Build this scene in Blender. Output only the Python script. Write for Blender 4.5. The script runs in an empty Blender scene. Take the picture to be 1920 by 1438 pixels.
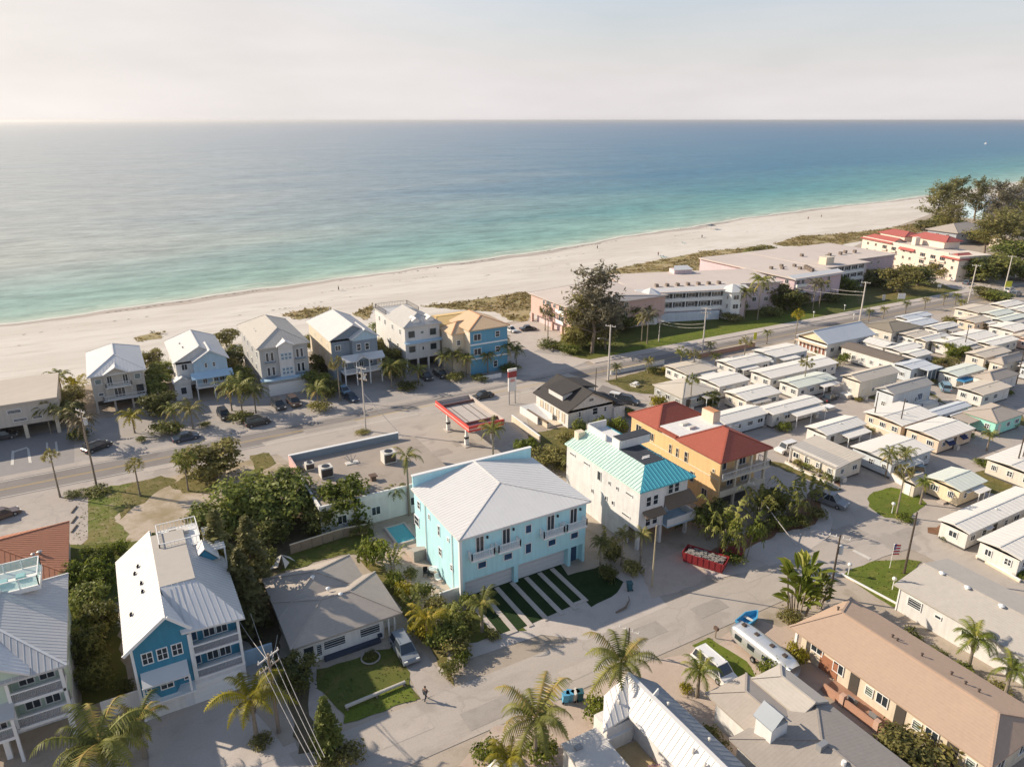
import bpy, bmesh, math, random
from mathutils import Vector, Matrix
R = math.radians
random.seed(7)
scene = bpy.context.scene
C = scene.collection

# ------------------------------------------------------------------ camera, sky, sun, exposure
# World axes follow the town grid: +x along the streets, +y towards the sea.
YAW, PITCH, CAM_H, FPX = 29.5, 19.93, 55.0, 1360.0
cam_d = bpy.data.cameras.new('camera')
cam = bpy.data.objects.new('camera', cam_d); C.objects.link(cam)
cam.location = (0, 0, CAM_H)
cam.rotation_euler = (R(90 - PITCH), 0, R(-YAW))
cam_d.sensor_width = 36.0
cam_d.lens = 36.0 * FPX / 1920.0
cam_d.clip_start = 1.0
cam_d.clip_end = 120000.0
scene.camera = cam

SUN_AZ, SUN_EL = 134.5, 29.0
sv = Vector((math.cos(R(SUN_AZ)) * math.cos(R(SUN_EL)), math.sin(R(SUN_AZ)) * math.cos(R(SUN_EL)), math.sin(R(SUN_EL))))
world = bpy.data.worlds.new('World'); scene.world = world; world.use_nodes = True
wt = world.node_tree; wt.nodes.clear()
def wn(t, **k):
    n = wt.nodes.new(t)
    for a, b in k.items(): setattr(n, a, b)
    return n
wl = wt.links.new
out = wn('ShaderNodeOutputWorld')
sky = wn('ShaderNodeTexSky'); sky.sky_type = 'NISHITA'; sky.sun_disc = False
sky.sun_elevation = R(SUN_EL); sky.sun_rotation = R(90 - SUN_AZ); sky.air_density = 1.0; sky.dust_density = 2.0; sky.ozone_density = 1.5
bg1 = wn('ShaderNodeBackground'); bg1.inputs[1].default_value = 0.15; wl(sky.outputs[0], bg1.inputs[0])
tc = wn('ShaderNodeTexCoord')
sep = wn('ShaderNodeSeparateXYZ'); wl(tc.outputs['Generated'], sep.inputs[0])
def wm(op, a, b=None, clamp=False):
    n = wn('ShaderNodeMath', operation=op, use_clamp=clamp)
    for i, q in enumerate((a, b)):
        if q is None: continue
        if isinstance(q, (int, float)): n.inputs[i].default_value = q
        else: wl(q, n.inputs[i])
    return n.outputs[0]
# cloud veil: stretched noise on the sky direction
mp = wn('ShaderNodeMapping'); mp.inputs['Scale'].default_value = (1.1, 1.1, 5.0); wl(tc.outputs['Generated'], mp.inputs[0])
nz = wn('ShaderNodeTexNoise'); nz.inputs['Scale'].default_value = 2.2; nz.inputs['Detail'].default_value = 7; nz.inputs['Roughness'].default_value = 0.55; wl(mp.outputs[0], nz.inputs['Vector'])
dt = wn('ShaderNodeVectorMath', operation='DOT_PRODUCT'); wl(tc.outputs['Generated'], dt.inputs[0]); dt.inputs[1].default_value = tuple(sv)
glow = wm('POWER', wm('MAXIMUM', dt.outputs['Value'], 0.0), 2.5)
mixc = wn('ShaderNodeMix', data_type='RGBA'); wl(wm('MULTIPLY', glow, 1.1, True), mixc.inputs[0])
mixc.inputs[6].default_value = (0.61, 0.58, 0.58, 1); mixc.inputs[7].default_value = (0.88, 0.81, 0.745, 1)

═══

Your objective:
Return the whole listing, word for word, and leave out every picture.

Reply:
Build this scene in Blender. Output only the Python script. Write for Blender 4.5. The script runs in an empty Blender scene. Take the picture to be 1920 by 1438 pixels.
import bpy, bmesh, math, random
from mathutils import Vector, Matrix
R = math.radians
random.seed(7)
scene = bpy.context.scene
C = scene.collection

# ------------------------------------------------------------------ camera, sky, sun, exposure
# World axes follow the town grid: +x along the streets, +y towards the sea.
YAW, PITCH, CAM_H, FPX = 29.5, 19.93, 55.0, 1360.0
cam_d = bpy.data.cameras.new('camera')
cam = bpy.data.objects.new('camera', cam_d); C.objects.link(cam)
cam.location = (0, 0, CAM_H)
cam.rotation_euler = (R(90 - PITCH), 0, R(-YAW))
cam_d.sensor_width = 36.0
cam_d.lens = 36.0 * FPX / 1920.0
cam_d.clip_start = 1.0
cam_d.clip_end = 120000.0
scene.camera = cam

SUN_AZ, SUN_EL = 134.5, 29.0
sv = Vector((math.cos(R(SUN_AZ)) * math.cos(R(SUN_EL)), math.sin(R(SUN_AZ)) * math.cos(R(SUN_EL)), math.sin(R(SUN_EL))))
world = bpy.data.worlds.new('World'); scene.world = world; world.use_nodes = True
wt = world.node_tree; wt.nodes.clear()
def wn(t, **k):
    n = wt.nodes.new(t)
    for a, b in k.items(): setattr(n, a, b)
    return n
wl = wt.links.new
out = wn('ShaderNodeOutputWorld')
sky = wn('ShaderNodeTexSky'); sky.sky_type = 'NISHITA'; sky.sun_disc = False
sky.sun_elevation = R(SUN_EL); sky.sun_rotation = R(90 - SUN_AZ); sky.air_density = 1.0; sky.dust_density = 2.0; sky.ozone_density = 1.5
bg1 = wn('ShaderNodeBackground'); bg1.inputs[1].default_value = 0.15; wl(sky.outputs[0], bg1.inputs[0])
tc = wn('ShaderNodeTexCoord')
sep = wn('ShaderNodeSeparateXYZ'); wl(tc.outputs['Generated'], sep.inputs[0])
def wm(op, a, b=None, clamp=False):
    n = wn('ShaderNodeMath', operation=op, use_clamp=clamp)
    for i, q in enumerate((a, b)):
        if q is None: continue
        if isinstance(q, (int, float)): n.inputs[i].default_value = q
        else: wl(q, n.inputs[i])
    return n.outputs[0]
# cloud veil: stretched noise on the sky direction
mp = wn('ShaderNodeMapping'); mp.inputs['Scale'].default_value = (1.1, 1.1, 5.0); wl(tc.outputs['Generated'], mp.inputs[0])
nz = wn('ShaderNodeTexNoise'); nz.inputs['Scale'].default_value = 2.2; nz.inputs['Detail'].default_value = 7; nz.inputs['Roughness'].default_value = 0.55; wl(mp.outputs[0], nz.inputs['Vector'])
dt = wn('ShaderNodeVectorMath', operation='DOT_PRODUCT'); wl(tc.outputs['Generated'], dt.inputs[0]); dt.inputs[1].default_value = tuple(sv)
glow = wm('POWER', wm('MAXIMUM', dt.outputs['Value'], 0.0), 2.5)
mixc = wn('ShaderNodeMix', data_type='RGBA'); wl(wm('MULTIPLY', glow, 1.1, True), mixc.inputs[0])
mixc.inputs[6].default_value = (0.61, 0.58, 0.58, 1); mixc.inputs[7].default_value = (0.88, 0.81, 0.745, 1)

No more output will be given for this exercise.